Apenas a área de trabalho e assuntos sociais responde por 45% de todas as despesas, que em 2010 deverão chegar a 325,4 bilhões de euros. Em segundo lugar estão os custos da dívida pública, que soma cerca de 1 trilhão de euros e acarreta juros anuais de 40 bilhões de euros.
Os partidos SPD e A Esquerda temem que o governo faça cortes principalmente no âmbito social. Isso não deveria acontecer de forma alguma, reivindica o secretário-geral de A Esquerda, Dietmar Bartsch.
"Queremos um imposto para os milionários. Os que lucraram com a crise devem ser convocados a pagar. Queremos elevar a alíquota mais alta do imposto de renda para trazer mais dinheiro aos cofres públicos. Queremos uma reforma séria do imposto sobre herança e não medidas para favorecer grandes herdeiros, como acontece hoje. E o anúncio da senhora Merkel de criar um imposto sobre aplicações financeiras não deve ficar na promessa", afirmou Bartsch.
Liberais querem cada vez menos impostos
Já o Partido Liberal Democrático (FDP) defende o contrário. O parceiro de coalizão da União Democrata Cristã (CDU) e da União Social Cristã (CSU) planeja aliviar os contribuintes em mais 20 bilhões de euros a partir de 2011 e quer introduzir o sistema de alíquotas fixas por faixas de renda.
Os parceiros de coalizão veem a proposta com ceticismo, mas o liberal Otto Fricke, especialista em finanças, garante que as medidas impulsionarão a economia alemã.

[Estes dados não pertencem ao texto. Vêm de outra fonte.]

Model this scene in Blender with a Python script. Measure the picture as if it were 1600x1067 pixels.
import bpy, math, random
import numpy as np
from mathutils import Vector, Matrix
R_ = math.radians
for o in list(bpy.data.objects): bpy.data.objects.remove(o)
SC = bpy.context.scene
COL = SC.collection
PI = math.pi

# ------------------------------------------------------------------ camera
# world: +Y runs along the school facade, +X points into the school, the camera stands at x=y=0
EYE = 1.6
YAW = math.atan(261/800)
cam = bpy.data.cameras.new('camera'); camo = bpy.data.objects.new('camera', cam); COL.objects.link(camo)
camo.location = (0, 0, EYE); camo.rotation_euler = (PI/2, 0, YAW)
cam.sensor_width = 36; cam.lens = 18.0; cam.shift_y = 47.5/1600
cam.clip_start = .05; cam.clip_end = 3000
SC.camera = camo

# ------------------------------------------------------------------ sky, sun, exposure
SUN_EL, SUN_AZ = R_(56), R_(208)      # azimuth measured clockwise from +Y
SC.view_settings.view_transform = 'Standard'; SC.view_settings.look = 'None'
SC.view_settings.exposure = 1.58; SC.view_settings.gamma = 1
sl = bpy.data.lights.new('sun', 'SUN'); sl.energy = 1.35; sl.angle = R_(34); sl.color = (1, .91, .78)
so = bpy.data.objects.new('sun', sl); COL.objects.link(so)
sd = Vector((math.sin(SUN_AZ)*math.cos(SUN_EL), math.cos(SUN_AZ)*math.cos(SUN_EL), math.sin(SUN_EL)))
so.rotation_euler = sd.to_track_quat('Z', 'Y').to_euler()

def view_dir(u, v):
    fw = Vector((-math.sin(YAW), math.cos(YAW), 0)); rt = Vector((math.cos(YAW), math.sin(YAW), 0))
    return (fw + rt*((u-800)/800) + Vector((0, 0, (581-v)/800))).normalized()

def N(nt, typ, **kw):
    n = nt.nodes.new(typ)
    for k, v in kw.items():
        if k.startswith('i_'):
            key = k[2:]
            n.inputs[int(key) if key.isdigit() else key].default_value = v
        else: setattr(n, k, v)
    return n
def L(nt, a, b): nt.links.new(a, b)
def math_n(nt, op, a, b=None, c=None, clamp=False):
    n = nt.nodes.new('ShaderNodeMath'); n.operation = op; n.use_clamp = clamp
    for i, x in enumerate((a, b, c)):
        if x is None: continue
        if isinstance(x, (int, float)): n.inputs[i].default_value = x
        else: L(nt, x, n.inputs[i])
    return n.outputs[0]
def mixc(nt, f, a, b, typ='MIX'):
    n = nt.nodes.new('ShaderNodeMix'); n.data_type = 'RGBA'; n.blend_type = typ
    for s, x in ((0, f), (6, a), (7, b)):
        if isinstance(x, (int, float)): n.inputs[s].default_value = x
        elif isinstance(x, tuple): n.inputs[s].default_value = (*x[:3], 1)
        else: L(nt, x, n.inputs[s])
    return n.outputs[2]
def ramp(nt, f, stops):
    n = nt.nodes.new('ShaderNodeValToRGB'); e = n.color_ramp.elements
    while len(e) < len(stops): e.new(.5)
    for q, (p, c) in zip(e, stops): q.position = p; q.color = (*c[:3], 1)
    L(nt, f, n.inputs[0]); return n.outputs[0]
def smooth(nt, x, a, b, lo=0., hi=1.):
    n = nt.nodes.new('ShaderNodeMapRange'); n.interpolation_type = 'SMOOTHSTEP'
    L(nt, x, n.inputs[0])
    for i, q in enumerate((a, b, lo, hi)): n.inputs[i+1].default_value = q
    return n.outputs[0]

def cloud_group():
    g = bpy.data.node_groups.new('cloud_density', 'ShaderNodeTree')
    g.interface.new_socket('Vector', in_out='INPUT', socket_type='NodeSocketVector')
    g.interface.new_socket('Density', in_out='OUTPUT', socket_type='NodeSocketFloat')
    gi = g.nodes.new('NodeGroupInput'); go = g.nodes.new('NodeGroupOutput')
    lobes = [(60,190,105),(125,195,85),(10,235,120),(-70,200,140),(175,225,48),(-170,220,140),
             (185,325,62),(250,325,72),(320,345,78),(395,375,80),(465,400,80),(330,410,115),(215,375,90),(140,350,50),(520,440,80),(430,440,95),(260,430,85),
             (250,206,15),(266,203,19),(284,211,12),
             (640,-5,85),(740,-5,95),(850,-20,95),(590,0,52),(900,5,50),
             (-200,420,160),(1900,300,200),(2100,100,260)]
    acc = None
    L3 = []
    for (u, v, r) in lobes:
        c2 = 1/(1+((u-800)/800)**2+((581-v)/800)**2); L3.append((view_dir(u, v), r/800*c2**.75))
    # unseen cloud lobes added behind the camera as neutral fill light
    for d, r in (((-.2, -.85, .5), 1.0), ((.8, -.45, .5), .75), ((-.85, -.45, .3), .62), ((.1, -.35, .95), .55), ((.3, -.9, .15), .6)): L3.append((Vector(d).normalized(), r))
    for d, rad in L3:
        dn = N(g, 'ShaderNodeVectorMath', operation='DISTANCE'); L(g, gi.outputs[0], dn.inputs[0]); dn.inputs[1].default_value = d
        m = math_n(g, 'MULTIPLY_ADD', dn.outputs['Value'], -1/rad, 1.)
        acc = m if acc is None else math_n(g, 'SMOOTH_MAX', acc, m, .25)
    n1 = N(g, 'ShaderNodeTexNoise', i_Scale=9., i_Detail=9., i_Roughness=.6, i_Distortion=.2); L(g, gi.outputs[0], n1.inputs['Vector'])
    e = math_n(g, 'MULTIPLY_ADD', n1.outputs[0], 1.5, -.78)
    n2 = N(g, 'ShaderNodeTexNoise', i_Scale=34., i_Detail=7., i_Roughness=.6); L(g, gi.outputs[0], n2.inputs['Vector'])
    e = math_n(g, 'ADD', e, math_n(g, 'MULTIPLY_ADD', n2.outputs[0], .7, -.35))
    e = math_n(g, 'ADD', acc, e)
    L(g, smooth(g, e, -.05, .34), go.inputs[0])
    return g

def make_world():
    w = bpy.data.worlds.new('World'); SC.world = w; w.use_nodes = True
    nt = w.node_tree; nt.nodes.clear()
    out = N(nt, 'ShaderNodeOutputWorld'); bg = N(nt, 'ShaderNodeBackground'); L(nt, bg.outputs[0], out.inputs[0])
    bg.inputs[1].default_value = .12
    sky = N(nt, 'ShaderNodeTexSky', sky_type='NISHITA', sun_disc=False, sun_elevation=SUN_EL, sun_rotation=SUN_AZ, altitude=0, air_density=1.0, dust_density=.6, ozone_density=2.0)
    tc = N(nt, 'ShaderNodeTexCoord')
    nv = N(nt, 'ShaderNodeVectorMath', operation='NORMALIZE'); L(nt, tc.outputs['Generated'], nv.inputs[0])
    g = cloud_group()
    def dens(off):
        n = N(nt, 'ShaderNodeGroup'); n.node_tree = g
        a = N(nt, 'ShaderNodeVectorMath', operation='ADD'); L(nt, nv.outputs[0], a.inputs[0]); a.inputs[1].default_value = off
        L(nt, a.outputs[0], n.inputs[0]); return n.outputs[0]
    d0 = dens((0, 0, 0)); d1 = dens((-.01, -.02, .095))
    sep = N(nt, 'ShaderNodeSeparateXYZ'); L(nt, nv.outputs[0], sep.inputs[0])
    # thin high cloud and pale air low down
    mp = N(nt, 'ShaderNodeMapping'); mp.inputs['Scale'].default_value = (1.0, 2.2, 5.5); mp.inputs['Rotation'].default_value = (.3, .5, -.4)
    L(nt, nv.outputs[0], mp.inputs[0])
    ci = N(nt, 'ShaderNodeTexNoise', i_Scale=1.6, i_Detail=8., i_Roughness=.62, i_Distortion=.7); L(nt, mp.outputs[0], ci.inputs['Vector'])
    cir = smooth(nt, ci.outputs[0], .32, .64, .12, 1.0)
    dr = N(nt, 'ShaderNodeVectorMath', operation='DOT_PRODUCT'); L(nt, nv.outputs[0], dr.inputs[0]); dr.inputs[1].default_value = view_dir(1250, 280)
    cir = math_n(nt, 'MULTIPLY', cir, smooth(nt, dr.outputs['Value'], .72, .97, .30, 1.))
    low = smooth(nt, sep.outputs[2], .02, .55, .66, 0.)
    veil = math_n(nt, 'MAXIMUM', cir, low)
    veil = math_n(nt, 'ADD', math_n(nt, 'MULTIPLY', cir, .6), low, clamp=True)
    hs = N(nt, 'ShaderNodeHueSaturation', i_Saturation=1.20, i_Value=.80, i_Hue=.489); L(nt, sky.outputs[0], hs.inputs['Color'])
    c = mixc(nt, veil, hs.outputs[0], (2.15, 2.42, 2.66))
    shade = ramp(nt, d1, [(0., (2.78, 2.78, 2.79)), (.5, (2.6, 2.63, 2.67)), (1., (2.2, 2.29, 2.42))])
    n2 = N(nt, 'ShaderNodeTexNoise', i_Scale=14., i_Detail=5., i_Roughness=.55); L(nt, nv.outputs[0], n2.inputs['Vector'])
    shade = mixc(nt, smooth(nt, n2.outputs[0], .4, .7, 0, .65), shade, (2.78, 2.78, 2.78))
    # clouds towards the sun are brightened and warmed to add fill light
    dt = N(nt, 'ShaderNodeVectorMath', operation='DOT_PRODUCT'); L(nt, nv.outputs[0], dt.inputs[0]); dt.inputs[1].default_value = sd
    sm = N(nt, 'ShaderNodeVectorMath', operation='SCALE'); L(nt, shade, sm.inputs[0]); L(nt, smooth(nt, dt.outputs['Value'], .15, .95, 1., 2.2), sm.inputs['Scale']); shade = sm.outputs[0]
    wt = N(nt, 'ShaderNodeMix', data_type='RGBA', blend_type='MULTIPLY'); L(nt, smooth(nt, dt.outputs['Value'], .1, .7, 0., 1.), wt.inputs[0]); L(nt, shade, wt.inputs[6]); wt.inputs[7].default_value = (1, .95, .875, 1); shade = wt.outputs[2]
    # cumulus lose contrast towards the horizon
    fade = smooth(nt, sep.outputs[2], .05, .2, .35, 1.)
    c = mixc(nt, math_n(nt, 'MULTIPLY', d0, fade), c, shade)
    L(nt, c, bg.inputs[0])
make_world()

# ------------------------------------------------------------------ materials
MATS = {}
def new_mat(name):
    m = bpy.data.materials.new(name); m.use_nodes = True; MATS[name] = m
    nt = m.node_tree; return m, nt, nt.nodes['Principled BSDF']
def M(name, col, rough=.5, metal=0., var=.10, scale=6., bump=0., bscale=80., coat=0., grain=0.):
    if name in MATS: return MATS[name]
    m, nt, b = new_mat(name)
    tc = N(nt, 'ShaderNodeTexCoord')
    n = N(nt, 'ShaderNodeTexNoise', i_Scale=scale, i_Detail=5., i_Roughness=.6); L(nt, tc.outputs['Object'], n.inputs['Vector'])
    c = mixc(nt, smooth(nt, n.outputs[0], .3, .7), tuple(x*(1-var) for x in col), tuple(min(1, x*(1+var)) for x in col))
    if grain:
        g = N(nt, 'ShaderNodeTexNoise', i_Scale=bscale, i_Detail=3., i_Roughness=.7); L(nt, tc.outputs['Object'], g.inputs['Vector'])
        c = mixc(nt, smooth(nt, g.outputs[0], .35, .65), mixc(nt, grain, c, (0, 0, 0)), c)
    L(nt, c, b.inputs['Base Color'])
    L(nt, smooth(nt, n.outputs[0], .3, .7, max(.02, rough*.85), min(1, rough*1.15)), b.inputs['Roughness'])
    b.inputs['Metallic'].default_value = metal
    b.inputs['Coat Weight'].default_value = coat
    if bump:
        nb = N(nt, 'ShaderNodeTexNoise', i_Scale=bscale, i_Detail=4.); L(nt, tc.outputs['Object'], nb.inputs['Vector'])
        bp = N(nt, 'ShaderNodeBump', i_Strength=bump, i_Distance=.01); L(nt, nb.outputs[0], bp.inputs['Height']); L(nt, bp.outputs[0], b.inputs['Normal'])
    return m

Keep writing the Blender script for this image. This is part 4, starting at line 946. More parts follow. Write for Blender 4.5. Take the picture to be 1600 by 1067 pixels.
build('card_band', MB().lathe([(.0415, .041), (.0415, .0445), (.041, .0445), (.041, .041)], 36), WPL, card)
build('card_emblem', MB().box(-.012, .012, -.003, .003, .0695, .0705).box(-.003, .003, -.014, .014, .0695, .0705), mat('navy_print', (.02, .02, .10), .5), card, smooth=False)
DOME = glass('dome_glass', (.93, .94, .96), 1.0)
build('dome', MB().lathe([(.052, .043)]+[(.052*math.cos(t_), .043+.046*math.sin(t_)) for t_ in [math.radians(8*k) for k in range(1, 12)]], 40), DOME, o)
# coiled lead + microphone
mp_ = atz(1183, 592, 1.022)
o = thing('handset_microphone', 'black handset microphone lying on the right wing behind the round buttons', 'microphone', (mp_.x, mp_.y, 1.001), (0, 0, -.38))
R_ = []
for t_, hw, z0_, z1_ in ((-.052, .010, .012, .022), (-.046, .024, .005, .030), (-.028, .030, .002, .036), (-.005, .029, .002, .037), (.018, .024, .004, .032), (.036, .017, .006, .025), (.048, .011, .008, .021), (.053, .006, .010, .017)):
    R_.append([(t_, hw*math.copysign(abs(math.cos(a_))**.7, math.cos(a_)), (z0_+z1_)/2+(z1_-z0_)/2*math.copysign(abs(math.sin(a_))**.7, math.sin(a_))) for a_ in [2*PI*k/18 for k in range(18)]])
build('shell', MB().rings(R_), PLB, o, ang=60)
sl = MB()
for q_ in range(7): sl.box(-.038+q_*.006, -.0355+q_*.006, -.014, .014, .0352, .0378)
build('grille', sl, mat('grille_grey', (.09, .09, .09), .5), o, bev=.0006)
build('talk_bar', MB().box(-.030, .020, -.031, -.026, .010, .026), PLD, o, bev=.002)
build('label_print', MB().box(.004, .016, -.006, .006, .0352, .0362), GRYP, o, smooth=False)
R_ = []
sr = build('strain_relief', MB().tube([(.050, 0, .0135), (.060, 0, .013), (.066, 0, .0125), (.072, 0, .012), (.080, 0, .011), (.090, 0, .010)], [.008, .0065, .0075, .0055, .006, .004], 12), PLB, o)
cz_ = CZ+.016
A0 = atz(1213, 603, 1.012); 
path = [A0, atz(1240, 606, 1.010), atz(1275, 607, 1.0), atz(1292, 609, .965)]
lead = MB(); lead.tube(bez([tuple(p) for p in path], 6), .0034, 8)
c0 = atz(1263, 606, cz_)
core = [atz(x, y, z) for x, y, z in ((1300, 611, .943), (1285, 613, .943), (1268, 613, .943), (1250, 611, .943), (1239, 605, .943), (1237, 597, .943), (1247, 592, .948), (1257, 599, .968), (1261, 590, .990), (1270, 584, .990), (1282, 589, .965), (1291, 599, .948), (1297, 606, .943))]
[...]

"Não podemos apenas confiar no crescimento econômico, mas sem ele nada será possível. E nessa questão do crescimento priorizamos o cidadão, o empresário e, assim, o mercado, sem que o Estado determine como se dará o crescimento. Pois o passado já mostrou que isso não funciona", declarou Fricke.
Ou seja, 2010 trará principalmente um debate sobre dinheiro, sobre onde é possível economizar, sobre como o Estado pode elevar sua arrecadação. Um debate que depende de como a crise se comportará neste ano. Se ela continuar, os atuais planos orçamentários logo estarão ultrapassados.